The management board manages the company’s affairs and represents the company. It may consist of one or more members. Members of the board are appointed and dismissed by shareholders unless the articles provide otherwise. In companies with a supervisory board, the supervisory board appoints the management board. A board member may be dismissed at any time. In a multi‑member board all members manage the company jointly unless the articles state otherwise. Appointment of a commercial proxy requires the consent of all board members. The right of representation covers all acts of the company and cannot be limited with effect toward third parties. In agreements with a board member, the company is represented by an attorney or the supervisory board.

Supervisory board

The supervisory board consists of at least three members. It exercises ongoing supervision over the company’s activities. It cannot issue binding instructions to the management board. Its duties include reviewing financial statements, assessing proposals of the management board and preparing annual reports. The board may request documents, information and explanations concerning the company and its subsidiaries. It may appoint an advisor to examine specific matters. Members of the management board, commercial proxies and persons responsible for finance cannot serve on the supervisory board.

Board of directors

The board of directors manages the company’s affairs, represents it and supervises its operations. It may be single‑member or multi‑member. Directors are appointed by shareholders. A director may be dismissed at any time. In a multi‑member board directors manage the company jointly. Their responsibilities include strategic decisions, business planning and shaping the organizational structure. Executive and non‑executive directors may be appointed. Non‑executive directors exercise ongoing supervision and prepare annual reports. They may request documents and information concerning the company and related entities.
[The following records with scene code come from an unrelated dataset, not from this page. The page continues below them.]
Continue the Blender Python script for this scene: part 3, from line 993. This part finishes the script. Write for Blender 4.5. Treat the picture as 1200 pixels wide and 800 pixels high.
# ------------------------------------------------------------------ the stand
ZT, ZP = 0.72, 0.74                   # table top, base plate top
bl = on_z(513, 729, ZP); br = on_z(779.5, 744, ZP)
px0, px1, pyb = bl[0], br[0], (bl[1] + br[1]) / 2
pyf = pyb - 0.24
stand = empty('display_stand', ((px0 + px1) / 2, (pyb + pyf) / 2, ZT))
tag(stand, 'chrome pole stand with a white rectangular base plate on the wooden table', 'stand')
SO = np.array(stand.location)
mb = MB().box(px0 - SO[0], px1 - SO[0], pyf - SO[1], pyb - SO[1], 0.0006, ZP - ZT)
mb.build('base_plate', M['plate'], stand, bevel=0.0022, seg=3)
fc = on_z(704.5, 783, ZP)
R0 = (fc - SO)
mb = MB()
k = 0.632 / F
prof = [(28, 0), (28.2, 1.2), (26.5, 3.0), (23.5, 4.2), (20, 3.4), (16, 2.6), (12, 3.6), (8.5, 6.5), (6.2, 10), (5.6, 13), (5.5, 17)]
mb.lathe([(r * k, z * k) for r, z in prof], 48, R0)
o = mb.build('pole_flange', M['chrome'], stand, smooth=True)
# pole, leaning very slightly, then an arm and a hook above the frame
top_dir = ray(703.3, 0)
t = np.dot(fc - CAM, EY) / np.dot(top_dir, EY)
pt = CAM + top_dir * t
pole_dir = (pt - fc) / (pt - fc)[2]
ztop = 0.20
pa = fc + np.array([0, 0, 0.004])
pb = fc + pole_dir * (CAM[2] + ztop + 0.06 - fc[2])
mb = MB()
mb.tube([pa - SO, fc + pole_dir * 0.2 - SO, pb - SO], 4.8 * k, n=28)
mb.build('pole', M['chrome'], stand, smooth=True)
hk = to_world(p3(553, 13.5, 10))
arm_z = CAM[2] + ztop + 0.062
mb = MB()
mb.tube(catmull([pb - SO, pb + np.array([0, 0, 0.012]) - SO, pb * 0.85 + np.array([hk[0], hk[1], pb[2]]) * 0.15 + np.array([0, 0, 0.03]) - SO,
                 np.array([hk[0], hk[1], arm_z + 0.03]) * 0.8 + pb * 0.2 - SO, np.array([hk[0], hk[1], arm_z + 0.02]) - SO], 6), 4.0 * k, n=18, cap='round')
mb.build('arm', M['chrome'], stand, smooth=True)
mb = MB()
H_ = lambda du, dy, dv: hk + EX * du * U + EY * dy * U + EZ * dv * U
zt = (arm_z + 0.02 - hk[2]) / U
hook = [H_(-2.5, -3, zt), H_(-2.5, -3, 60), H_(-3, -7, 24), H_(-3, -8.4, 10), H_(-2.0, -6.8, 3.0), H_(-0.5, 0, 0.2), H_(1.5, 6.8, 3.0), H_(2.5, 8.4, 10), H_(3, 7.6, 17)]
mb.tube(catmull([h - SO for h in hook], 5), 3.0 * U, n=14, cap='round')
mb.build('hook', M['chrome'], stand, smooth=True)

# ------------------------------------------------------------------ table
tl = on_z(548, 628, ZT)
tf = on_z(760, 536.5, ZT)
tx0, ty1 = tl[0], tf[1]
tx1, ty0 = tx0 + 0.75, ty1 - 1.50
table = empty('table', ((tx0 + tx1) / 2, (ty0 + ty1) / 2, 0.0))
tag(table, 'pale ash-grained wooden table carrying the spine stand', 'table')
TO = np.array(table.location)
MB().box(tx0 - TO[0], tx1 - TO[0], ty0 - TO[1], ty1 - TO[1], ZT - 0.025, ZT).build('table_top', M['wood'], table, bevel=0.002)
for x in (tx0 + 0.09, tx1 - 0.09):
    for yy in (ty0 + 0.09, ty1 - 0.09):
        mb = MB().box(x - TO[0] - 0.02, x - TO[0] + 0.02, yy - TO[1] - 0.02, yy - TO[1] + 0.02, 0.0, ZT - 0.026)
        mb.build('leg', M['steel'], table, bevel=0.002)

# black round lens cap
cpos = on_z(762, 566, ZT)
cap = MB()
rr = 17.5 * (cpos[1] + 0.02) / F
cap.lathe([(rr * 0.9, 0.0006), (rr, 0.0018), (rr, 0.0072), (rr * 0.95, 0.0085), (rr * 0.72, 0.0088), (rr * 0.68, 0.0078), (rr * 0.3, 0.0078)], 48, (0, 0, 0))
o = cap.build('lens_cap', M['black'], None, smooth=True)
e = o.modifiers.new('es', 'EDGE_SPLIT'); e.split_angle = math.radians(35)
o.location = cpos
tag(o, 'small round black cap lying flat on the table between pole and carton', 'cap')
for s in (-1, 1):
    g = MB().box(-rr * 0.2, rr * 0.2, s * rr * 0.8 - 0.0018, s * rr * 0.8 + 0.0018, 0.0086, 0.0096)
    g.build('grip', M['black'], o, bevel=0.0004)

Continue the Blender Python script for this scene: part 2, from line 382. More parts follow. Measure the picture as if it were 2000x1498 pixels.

Representation of the company

A director has the right to represent the company in all matters. In a multi‑member board, statements on behalf of the company are made by two directors or one director together with a commercial proxy unless the articles provide otherwise. In agreements with a director, the company is represented by an attorney appointed by shareholders.

General meeting

Shareholders adopt resolutions at the general meeting or outside the meeting, in writing or electronically. Electronic voting is possible if provided in the articles or if all shareholders consent. Resolutions require approval of financial statements, granting discharge to corporate boards, decisions on disposal of the enterprise or real estate and the issuance of bonds. The ordinary general meeting is held within six months after the end of the financial year. Shareholders have the right to request documents related to financial statements and the company’s operations.